START TASK DATA
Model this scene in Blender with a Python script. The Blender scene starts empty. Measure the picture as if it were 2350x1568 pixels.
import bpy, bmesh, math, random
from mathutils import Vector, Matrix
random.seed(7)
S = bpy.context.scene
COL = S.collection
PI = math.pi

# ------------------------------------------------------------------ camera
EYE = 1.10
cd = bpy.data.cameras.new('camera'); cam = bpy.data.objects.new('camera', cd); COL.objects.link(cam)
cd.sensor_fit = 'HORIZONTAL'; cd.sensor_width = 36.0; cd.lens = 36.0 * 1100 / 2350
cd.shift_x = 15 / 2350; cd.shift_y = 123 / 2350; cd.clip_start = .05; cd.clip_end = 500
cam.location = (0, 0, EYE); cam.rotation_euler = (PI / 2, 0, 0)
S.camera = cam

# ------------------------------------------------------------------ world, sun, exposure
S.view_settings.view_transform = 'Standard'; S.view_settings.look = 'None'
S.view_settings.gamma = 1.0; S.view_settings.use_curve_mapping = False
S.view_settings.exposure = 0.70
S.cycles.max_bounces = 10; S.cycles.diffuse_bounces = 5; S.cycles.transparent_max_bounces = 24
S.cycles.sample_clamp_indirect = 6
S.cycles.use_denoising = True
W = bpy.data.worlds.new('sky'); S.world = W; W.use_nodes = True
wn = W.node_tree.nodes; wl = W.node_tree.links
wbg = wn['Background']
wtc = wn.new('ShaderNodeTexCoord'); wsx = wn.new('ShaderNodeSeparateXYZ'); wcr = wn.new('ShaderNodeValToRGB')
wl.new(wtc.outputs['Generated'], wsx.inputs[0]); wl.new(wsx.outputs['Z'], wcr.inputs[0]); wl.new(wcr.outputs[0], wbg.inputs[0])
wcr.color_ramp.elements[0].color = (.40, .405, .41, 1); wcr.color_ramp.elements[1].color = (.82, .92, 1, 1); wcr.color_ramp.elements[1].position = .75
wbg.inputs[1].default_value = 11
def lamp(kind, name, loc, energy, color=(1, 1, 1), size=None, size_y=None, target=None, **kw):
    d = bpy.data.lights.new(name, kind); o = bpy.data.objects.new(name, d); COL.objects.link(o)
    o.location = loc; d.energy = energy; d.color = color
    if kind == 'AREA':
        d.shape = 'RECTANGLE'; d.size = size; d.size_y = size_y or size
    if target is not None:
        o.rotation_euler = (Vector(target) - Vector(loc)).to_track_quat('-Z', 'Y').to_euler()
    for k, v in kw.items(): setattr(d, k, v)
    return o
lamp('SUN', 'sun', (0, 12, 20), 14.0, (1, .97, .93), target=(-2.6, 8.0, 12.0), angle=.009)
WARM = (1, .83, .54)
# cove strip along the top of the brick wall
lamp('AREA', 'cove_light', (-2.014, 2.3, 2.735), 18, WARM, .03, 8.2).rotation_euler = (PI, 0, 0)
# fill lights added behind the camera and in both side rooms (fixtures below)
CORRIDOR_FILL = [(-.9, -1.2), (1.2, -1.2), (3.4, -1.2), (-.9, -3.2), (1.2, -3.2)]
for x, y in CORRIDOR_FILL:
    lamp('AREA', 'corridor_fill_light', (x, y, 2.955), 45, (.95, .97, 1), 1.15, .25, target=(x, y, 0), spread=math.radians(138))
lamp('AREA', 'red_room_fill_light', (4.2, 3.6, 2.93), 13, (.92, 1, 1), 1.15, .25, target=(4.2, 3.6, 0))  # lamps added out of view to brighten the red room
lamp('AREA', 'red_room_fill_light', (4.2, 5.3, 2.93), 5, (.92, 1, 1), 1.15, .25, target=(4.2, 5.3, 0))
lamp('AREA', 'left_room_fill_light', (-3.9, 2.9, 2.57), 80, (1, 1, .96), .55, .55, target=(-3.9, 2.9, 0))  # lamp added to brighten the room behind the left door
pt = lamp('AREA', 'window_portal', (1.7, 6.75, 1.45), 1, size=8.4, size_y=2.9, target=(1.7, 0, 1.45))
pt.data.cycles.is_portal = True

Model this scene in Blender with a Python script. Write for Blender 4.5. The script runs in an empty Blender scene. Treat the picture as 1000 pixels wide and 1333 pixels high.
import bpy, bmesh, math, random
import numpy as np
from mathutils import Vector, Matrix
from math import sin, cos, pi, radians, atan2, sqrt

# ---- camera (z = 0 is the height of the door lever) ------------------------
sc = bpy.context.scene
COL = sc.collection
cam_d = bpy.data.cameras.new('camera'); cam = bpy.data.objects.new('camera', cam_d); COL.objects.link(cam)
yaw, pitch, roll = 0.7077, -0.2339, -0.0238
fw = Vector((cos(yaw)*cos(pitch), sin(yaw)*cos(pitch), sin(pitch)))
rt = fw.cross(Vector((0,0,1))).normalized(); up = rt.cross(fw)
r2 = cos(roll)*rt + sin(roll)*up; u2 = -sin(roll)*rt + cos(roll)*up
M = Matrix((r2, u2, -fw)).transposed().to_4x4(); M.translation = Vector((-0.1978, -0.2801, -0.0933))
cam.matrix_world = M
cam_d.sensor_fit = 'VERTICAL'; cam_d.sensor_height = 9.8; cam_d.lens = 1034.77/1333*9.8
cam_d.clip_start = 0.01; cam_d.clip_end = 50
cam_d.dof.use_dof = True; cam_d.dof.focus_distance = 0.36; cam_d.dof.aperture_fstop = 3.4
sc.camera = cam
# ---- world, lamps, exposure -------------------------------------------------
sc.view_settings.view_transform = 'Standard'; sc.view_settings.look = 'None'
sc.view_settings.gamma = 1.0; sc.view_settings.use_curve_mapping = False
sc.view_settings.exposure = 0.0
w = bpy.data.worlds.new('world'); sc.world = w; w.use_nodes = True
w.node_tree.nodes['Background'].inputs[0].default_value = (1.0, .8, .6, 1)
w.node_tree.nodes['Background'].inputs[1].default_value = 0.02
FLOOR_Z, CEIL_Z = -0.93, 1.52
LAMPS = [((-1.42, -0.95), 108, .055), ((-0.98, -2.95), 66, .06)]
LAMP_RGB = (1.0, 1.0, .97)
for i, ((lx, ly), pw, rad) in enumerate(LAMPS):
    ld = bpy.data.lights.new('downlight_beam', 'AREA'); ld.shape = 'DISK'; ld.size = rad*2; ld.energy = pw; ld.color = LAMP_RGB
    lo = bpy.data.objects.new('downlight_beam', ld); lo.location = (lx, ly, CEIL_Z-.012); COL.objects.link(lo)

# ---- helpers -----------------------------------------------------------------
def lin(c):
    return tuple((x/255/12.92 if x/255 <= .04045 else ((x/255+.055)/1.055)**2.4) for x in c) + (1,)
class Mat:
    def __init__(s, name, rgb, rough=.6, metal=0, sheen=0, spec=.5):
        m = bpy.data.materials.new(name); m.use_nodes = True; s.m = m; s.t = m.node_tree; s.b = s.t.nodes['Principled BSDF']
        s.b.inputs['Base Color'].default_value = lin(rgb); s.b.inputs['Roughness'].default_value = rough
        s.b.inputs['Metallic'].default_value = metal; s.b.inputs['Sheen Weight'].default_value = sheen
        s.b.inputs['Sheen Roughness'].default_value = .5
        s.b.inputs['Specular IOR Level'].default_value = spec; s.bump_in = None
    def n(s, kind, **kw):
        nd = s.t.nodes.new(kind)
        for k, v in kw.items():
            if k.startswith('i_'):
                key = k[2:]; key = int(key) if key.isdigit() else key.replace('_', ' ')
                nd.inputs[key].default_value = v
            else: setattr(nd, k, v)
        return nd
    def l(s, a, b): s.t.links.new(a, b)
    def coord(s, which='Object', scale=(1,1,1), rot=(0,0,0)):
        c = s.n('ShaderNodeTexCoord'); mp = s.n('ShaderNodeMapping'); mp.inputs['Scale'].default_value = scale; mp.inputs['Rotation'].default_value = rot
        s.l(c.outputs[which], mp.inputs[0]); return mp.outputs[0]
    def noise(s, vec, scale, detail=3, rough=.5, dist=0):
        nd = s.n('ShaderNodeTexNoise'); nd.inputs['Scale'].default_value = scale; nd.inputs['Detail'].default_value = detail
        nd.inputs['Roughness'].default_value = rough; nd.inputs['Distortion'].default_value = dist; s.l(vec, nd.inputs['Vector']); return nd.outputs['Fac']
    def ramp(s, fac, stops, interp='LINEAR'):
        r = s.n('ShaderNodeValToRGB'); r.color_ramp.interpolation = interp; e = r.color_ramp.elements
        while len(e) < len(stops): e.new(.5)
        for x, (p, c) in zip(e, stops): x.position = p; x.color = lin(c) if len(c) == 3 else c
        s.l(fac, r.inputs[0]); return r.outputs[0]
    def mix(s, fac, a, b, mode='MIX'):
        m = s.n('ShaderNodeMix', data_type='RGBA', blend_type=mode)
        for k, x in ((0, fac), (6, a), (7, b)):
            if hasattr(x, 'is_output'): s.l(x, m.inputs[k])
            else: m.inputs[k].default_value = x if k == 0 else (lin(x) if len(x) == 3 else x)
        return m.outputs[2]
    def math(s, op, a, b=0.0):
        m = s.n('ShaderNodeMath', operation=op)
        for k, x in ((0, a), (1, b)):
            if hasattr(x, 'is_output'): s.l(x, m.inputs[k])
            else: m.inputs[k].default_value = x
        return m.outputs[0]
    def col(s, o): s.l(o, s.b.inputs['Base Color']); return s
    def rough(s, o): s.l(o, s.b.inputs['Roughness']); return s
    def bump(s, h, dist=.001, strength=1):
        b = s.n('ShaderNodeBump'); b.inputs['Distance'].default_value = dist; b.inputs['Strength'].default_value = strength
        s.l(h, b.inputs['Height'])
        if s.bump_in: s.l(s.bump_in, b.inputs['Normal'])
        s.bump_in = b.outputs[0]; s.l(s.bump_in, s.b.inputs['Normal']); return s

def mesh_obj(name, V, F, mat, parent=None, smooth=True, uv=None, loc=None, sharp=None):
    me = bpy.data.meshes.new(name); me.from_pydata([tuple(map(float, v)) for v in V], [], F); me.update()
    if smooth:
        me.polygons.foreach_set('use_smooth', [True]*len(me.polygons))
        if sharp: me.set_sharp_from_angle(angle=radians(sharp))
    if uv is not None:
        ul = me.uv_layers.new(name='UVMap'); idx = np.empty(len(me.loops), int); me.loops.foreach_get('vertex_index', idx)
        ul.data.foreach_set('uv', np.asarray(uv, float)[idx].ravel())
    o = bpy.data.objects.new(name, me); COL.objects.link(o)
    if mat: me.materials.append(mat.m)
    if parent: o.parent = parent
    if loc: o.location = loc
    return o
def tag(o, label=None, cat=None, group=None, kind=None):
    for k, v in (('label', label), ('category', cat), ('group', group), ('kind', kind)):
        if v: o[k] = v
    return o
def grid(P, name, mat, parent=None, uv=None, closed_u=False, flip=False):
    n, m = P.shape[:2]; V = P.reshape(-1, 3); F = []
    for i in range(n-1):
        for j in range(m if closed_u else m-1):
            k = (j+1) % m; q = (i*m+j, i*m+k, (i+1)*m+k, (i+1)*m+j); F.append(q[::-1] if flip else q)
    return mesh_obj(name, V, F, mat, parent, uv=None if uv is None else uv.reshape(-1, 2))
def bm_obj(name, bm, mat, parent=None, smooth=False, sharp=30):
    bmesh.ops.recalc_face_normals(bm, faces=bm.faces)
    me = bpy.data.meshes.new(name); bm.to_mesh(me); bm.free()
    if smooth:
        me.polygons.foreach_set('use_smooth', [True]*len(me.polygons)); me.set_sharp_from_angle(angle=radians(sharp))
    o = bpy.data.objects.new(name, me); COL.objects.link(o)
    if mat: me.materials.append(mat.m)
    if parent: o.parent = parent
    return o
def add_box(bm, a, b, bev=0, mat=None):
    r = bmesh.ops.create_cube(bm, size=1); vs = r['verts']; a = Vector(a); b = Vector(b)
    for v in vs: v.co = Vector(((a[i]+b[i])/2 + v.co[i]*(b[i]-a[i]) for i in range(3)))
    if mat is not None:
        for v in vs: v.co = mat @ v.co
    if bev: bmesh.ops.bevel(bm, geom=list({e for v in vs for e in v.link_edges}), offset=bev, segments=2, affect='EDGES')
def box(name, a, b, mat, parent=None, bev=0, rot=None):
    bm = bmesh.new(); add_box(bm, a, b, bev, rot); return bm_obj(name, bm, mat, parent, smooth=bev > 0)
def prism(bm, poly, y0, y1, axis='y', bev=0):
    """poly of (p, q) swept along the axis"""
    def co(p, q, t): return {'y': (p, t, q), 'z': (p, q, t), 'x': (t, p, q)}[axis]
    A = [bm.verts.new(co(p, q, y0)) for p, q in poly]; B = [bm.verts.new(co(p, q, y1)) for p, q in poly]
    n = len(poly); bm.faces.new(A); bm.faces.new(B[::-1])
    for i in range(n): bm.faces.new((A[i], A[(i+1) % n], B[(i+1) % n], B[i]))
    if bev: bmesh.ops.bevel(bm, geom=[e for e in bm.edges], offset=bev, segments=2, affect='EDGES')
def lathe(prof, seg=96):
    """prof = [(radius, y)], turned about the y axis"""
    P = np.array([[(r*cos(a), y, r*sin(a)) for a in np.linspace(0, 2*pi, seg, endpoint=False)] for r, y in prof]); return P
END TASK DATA
WORK TO COMPLETE:
Write out, exactly and with nothing else, the lines of the listing above from its first line through the line with "S.camera = cam".

CORRECT OUTPUT:
Model this scene in Blender with a Python script. The Blender scene starts empty. Measure the picture as if it were 2350x1568 pixels.
import bpy, bmesh, math, random
from mathutils import Vector, Matrix
random.seed(7)
S = bpy.context.scene
COL = S.collection
PI = math.pi

# ------------------------------------------------------------------ camera
EYE = 1.10
cd = bpy.data.cameras.new('camera'); cam = bpy.data.objects.new('camera', cd); COL.objects.link(cam)
cd.sensor_fit = 'HORIZONTAL'; cd.sensor_width = 36.0; cd.lens = 36.0 * 1100 / 2350
cd.shift_x = 15 / 2350; cd.shift_y = 123 / 2350; cd.clip_start = .05; cd.clip_end = 500
cam.location = (0, 0, EYE); cam.rotation_euler = (PI / 2, 0, 0)
S.camera = cam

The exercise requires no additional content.